Search the listing for "scene" and copy every line where it appears.

---------- Dataset content

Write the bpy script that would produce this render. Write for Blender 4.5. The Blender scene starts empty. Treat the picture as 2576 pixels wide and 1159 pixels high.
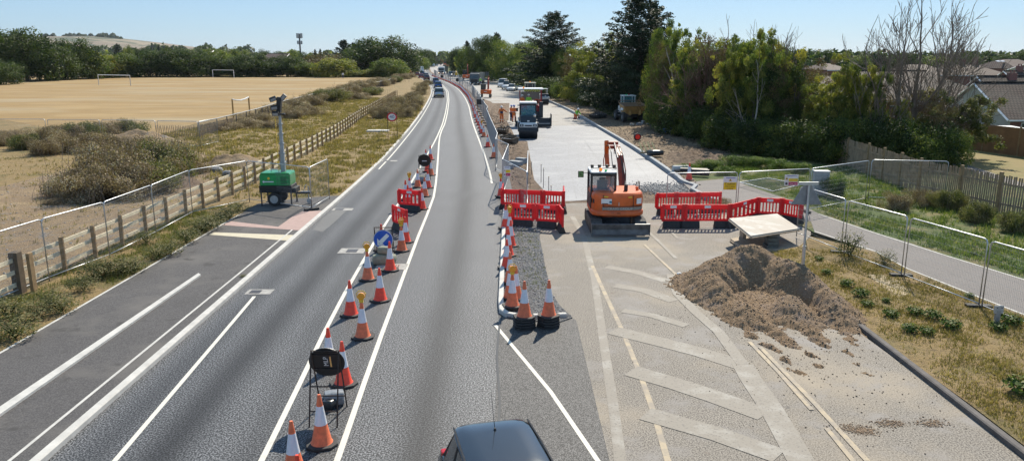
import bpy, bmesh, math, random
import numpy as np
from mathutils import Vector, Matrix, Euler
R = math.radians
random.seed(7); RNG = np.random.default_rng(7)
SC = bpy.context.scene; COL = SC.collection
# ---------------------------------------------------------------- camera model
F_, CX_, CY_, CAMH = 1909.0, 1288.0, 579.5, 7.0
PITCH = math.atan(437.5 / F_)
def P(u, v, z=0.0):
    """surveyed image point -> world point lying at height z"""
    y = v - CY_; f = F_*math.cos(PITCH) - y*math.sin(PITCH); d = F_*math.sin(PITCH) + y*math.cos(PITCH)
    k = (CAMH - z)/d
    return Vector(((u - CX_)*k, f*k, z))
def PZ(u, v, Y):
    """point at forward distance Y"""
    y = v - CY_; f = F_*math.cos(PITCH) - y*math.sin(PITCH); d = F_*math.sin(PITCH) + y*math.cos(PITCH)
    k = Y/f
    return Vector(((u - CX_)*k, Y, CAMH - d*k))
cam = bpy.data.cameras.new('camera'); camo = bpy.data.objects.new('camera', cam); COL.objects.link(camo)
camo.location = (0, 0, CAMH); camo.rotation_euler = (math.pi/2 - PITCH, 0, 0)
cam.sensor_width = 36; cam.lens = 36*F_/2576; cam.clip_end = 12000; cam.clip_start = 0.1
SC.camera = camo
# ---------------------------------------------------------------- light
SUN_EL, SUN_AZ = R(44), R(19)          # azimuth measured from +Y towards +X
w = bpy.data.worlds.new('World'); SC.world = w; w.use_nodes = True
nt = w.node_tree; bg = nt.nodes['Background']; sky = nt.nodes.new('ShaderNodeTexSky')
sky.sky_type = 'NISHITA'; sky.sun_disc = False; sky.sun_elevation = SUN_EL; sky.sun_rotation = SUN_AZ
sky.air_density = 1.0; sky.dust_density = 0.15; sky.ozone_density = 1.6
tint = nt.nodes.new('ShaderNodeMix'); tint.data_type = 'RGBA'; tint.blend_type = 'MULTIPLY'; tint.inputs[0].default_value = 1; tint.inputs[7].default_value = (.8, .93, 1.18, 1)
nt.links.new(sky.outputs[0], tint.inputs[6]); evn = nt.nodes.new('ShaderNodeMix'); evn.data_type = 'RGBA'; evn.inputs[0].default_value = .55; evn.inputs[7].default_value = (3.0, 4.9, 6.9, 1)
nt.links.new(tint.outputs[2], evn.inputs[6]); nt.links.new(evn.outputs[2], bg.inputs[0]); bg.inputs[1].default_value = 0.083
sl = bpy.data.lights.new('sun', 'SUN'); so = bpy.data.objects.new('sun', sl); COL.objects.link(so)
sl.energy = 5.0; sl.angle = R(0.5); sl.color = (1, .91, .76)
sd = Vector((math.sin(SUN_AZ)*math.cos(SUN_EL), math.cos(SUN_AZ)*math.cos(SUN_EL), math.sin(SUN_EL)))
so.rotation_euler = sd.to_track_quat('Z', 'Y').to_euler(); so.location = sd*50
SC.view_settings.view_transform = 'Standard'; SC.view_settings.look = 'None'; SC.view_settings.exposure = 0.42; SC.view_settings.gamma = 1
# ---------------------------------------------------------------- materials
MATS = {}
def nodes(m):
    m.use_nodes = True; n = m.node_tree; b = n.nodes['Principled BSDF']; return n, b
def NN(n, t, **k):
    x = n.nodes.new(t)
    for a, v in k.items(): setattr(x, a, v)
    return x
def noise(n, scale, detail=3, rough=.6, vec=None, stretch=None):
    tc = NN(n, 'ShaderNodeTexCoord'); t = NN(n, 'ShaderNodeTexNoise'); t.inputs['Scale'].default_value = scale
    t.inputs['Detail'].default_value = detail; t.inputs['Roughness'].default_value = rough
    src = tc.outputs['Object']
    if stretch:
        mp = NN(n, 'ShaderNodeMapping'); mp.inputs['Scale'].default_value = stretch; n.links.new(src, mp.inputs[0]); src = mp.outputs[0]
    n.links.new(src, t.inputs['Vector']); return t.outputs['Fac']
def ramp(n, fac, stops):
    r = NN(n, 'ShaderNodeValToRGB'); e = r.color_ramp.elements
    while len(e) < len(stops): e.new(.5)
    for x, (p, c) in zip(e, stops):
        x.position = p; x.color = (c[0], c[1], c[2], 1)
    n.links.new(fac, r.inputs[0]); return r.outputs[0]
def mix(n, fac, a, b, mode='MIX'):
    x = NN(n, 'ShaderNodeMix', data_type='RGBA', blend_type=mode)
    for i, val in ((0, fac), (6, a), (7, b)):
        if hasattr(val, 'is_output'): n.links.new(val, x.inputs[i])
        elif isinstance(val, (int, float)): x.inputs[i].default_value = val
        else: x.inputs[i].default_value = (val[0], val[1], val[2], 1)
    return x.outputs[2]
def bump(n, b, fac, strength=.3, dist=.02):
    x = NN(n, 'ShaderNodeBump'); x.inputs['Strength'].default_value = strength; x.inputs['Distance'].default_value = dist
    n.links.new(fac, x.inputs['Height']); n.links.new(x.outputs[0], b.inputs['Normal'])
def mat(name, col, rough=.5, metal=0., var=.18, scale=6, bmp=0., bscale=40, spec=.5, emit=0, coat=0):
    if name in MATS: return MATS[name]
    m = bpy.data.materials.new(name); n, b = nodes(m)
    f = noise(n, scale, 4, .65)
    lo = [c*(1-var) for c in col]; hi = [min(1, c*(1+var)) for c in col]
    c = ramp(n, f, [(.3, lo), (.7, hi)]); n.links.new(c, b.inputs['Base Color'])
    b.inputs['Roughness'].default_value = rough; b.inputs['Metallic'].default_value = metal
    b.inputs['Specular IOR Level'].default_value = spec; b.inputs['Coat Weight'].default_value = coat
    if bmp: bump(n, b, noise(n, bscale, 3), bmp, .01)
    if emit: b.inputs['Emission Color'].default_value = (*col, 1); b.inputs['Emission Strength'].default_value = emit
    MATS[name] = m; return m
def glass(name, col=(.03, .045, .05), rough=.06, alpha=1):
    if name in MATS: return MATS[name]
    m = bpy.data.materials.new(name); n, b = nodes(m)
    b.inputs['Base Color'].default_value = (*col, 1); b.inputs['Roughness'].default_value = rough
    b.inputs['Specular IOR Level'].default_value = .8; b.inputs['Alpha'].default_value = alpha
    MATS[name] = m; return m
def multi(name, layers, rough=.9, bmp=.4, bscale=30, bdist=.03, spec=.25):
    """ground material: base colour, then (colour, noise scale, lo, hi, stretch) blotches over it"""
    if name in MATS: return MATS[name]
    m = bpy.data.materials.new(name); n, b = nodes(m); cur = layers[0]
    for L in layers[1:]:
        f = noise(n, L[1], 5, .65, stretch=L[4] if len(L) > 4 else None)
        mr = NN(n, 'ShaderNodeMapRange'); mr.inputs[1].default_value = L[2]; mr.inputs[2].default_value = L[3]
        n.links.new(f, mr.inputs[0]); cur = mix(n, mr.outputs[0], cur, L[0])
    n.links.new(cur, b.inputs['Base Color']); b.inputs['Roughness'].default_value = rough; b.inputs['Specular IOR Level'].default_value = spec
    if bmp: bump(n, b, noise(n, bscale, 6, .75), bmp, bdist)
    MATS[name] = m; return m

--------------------
---------- Dataset content

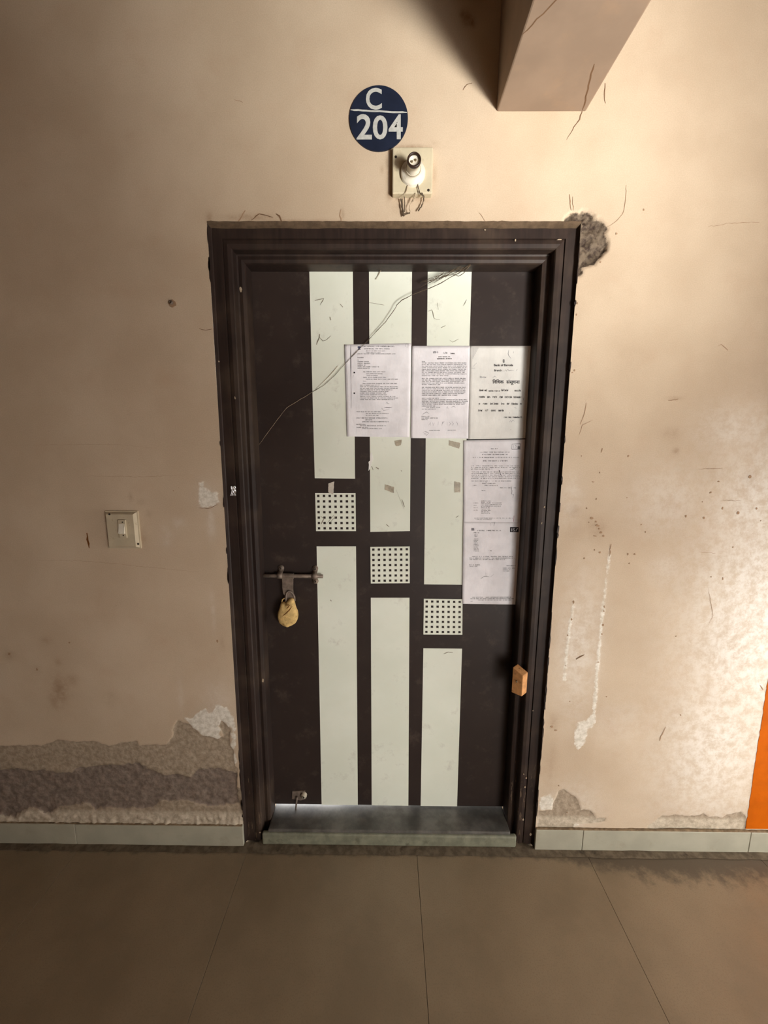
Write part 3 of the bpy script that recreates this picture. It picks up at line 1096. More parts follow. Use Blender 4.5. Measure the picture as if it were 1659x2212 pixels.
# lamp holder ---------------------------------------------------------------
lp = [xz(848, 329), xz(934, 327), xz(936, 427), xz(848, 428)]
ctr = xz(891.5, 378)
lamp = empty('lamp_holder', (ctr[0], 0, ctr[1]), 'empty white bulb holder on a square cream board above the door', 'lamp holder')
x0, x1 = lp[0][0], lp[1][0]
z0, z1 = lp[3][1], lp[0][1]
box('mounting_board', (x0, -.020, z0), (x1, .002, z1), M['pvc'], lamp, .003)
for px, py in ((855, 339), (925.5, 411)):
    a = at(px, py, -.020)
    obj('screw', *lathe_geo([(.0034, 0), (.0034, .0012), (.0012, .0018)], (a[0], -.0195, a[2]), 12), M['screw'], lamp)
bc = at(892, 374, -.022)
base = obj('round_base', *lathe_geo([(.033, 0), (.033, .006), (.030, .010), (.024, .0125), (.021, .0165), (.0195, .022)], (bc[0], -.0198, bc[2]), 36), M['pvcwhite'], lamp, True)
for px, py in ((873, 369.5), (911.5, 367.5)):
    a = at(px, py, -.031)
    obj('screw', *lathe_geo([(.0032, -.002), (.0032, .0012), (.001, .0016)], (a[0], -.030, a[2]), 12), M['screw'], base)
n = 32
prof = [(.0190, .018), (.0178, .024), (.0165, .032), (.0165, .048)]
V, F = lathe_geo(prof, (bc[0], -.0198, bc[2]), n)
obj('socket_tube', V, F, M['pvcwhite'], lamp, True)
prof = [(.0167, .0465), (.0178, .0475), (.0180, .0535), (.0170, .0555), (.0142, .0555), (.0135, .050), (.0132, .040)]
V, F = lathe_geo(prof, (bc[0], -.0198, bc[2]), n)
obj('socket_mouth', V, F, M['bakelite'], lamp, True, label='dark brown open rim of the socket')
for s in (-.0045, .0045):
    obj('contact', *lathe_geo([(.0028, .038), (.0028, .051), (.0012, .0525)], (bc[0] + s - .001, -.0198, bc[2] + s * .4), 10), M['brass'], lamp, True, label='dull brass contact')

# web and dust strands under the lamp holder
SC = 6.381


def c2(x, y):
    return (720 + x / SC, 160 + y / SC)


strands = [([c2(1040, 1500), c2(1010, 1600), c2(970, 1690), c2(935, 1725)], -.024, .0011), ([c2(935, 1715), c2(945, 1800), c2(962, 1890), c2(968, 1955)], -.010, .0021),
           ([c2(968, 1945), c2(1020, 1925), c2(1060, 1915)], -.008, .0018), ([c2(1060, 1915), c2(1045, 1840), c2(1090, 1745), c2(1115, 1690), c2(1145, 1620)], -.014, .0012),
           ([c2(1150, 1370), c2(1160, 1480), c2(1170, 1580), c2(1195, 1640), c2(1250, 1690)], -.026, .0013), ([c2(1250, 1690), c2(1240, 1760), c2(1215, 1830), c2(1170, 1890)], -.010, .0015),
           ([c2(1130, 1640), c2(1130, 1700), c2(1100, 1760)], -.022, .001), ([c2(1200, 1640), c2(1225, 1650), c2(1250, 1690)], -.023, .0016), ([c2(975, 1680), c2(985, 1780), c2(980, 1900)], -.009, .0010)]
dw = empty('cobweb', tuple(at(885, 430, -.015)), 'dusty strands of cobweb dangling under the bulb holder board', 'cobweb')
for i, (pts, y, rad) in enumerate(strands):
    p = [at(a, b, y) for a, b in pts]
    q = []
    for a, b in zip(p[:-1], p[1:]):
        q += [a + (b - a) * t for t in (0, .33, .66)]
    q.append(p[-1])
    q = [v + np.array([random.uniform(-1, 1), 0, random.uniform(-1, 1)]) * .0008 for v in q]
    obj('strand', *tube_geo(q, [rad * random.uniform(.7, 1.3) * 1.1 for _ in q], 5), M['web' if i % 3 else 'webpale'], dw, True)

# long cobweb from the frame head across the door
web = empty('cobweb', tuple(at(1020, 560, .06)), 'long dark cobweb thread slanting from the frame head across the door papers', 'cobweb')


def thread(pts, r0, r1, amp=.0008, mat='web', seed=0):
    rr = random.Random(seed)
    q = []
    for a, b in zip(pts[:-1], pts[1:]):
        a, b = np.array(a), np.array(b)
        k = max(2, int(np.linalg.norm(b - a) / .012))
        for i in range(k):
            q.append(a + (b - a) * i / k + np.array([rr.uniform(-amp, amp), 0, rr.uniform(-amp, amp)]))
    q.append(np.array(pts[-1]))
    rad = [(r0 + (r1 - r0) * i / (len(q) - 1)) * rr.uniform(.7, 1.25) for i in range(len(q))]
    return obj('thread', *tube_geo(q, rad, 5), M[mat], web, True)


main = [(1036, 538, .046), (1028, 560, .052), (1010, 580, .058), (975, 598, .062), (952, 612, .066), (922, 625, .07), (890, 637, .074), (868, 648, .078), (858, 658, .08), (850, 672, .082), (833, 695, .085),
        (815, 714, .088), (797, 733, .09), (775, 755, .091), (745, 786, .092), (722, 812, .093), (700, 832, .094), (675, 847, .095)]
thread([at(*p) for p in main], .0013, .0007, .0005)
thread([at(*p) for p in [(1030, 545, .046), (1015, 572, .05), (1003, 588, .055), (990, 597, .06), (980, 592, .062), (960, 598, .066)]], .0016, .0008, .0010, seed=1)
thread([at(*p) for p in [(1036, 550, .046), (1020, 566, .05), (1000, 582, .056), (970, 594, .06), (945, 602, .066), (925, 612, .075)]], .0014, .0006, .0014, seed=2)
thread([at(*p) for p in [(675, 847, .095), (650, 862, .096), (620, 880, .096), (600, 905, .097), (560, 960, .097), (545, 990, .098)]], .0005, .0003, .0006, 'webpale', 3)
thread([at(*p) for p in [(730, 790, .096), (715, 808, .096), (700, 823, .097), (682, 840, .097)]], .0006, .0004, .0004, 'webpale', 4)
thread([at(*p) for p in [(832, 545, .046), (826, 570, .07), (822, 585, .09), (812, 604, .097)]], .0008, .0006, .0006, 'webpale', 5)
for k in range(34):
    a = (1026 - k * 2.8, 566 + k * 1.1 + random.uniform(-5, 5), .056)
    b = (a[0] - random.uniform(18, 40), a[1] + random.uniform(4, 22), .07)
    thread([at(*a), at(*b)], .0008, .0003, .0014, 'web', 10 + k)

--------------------

» Solved problem
Write the bpy script that would produce this render. Write for Blender 4.5. The Blender scene starts empty. Treat the picture as 2576 pixels wide and 1159 pixels high.
SC = bpy.context.scene; COL = SC.collection